**Written instruction**:
Search the listing for "high" and copy every line where it appears.

==== Supplied information ====

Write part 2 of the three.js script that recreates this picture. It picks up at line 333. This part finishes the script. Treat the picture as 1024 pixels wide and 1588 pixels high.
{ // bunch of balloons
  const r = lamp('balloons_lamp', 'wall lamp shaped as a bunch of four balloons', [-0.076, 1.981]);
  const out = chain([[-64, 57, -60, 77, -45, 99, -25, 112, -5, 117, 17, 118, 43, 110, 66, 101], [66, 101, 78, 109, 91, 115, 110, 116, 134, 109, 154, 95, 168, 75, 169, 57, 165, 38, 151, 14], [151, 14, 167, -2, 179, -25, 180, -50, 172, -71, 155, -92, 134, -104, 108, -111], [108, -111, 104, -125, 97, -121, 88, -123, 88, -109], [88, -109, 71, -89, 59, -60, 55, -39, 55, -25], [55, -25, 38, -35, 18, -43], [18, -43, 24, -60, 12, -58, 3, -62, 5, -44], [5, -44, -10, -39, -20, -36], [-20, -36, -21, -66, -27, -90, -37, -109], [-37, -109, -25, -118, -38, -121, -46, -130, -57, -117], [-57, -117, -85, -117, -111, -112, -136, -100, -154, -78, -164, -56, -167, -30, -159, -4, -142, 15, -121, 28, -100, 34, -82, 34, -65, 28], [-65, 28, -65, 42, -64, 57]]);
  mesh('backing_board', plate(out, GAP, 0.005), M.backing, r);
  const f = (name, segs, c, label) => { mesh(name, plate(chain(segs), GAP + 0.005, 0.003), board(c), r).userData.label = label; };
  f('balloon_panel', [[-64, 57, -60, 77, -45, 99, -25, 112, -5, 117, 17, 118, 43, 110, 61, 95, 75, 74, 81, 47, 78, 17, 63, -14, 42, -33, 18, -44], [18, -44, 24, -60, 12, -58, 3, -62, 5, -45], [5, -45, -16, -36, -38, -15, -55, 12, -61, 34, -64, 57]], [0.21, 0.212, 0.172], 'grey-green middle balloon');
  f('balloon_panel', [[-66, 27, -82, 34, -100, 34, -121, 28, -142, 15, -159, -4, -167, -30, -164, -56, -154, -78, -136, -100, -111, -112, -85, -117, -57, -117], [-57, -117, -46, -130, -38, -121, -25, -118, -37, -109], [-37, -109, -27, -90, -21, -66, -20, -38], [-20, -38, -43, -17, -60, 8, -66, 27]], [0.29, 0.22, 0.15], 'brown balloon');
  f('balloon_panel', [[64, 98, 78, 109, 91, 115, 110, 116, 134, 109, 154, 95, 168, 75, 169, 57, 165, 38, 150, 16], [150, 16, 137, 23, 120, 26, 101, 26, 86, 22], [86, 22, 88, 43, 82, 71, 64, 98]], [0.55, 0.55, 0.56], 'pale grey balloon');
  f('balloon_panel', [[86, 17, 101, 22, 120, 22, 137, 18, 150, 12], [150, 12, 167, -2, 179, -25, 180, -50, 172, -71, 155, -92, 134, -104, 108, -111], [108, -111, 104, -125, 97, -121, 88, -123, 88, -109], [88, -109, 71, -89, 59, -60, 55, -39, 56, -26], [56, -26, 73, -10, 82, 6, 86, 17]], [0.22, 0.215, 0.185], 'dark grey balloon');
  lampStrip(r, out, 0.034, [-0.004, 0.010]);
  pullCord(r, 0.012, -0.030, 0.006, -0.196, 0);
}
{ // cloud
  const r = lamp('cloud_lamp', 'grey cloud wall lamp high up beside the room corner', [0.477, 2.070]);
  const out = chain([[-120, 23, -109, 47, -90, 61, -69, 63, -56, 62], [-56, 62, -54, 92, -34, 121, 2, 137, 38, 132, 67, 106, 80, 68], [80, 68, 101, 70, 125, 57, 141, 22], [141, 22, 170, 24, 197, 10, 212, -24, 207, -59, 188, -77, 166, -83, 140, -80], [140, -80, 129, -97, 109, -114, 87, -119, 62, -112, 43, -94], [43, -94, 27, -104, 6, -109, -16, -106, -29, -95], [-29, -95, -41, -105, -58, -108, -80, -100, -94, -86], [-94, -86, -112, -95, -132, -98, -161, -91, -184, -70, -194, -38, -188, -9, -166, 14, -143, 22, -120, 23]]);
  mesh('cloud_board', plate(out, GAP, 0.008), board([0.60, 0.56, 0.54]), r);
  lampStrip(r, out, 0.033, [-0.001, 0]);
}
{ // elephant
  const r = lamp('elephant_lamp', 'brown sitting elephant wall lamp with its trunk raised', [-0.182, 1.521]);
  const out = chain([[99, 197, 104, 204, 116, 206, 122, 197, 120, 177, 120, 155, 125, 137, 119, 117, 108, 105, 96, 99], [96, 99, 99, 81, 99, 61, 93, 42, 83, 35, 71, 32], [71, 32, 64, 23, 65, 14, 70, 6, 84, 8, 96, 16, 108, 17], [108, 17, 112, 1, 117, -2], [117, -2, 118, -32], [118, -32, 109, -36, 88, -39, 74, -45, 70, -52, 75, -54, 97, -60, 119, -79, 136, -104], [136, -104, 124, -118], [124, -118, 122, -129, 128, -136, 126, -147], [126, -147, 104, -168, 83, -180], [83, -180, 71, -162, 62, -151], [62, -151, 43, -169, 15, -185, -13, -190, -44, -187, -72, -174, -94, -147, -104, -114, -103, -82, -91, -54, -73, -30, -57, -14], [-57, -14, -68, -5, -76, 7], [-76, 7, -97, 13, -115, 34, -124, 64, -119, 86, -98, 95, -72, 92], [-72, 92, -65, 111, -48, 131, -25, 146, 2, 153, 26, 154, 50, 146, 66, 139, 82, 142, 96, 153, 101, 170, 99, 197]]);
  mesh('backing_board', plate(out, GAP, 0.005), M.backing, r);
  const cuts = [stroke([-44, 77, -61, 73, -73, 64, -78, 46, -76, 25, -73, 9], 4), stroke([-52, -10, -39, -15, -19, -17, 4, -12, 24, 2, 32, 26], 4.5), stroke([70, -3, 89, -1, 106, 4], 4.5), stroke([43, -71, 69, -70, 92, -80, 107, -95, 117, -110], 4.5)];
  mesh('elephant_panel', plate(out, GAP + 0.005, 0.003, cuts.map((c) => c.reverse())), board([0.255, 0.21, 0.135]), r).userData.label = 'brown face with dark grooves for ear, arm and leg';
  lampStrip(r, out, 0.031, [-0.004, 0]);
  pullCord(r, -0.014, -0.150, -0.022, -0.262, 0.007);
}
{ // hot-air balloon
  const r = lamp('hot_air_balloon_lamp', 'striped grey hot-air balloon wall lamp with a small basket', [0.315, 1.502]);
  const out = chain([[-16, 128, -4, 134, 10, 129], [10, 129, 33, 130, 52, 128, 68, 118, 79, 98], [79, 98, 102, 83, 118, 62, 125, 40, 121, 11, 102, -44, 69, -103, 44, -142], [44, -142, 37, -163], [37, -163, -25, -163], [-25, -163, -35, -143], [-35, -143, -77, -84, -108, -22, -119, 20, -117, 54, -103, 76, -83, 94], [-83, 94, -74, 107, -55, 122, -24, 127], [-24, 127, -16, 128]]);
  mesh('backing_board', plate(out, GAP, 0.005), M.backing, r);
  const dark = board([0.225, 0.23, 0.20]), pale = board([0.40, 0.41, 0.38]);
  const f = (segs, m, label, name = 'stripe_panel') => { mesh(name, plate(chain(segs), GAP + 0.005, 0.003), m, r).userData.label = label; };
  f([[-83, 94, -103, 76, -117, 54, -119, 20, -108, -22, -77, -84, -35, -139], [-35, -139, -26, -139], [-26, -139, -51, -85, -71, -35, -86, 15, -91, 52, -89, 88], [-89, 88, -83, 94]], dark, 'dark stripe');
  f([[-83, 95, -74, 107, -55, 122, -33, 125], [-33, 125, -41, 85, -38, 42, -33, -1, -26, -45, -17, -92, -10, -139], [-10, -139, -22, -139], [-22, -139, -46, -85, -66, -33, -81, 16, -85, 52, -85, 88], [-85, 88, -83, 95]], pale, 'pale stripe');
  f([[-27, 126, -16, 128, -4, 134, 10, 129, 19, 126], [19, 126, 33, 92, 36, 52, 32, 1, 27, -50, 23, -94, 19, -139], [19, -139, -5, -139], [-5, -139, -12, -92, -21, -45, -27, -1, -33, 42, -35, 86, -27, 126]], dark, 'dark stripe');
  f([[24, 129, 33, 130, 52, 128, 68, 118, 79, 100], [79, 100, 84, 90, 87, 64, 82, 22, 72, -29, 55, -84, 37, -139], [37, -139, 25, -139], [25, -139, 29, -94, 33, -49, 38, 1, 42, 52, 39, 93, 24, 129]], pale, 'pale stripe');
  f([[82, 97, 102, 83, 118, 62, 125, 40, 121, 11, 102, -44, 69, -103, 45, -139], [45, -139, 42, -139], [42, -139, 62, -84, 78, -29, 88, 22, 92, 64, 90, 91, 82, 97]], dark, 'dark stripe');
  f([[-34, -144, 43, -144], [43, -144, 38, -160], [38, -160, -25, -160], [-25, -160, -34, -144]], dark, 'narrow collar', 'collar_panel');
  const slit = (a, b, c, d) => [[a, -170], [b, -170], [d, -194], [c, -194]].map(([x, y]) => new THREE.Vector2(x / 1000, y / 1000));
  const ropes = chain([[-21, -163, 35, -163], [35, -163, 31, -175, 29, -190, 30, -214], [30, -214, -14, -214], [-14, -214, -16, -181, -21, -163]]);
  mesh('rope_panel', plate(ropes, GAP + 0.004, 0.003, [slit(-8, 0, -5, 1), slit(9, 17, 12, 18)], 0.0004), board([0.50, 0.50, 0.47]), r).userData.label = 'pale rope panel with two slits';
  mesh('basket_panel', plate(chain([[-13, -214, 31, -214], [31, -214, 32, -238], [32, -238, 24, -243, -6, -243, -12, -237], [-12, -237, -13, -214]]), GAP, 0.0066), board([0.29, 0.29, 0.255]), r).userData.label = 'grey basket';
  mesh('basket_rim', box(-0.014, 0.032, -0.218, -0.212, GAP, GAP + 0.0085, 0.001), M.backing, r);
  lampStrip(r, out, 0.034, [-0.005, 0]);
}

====

**Exercise solution**:
Write part 2 of the three.js script that recreates this picture. It picks up at line 333. This part finishes the script. Treat the picture as 1024 pixels wide and 1588 pixels high.
  const r = lamp('cloud_lamp', 'grey cloud wall lamp high up beside the room corner', [0.477, 2.070]);